Because they got caught buying huge number of tickets with the winning combination. Idiots. I understand having multiple tickets in case there are other winners but how many do you need?
There’s a few things that don’t add up about wiki’s explanation of how the game worked. So my attempts at extrapolations are building nonsense on top of confusion.
I think Saint_Cad is saying that any fast-food restaurant in London, regardless of name, calls fried chicken “American fried chicken”. Not as a way of skirting trademark infringement, but as a way to clearly communicate to customers what the product is (i.e. chicken battered and deep-fried in hot oil).
Which makes me ask, what do native Londoners envision when they hear the words “fried chicken?”
As a Londoner I would think of KFC-style chicken. Every major and most small high streets in suburban London seem to have multiple fast-food fried chicken shops, all of which have a similar title - often (name of US State) Fried Chicken. Of course quite a few have real KFCs - but that doesn’t seem to reduce the number of these other chicken shops.
And in fact there appears to be one guy responsible for all the signage that hangs above these shops. He’s known as Mr Chicken:
Pan-fried is what real American fried chicken is. KFC chicken has varied in cooking methods over the years, including deep fried, baked, and pressure frying. Last I heard from someone working at one they were mainly pressure frying the chicken, then finishing the extra crispy stuff in an oven.
I don’t know if this is a random fact, but a mole of any gas is always 22.4 liters in volume at standard temperature and pressure.

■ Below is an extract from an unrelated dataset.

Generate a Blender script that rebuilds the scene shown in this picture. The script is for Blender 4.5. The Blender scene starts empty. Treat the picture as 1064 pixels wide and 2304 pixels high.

I learnt this over 30 years ago, I forget it sometimes, and it always freaks me out when I remember it. Every single gas? 22.4 liters? I mean, I appreciate the convenience but how are they all the same? Why not 27.1 or 14.6?
The reason for that is because the volume of a gas is almost not at all due to the volume of the molecules themselves, but rather due to the way the molecules bounce off of their container and each other. Which depends only on pressure, temperature, and the number of the things doing the bouncing.
As for the daily lotto, with a three-digit drawing, with each digit ranging from 0 to 9, there are only 1000 possible drawings. And at one per day, that means that you’d expect every combination, including 666, to come up every three years or so. And most lottos have been around for a lot longer than three years, so it’s no surprise that you’d find a lot of 666s.
Johnny Winter’s Second Winter double album LP has 3 sides of music and one side with no groove at all.
GOK is a real scientific term. At an archeological dig, there are inevitably pieces of pottery and blocks that don’t seem to fit anything else. These are thrown in the GOK pile, meaning God Only Knows. I read that years ago. Today, with laser scanning, maybe a lot more unknown pieces become sorted out. I dunno.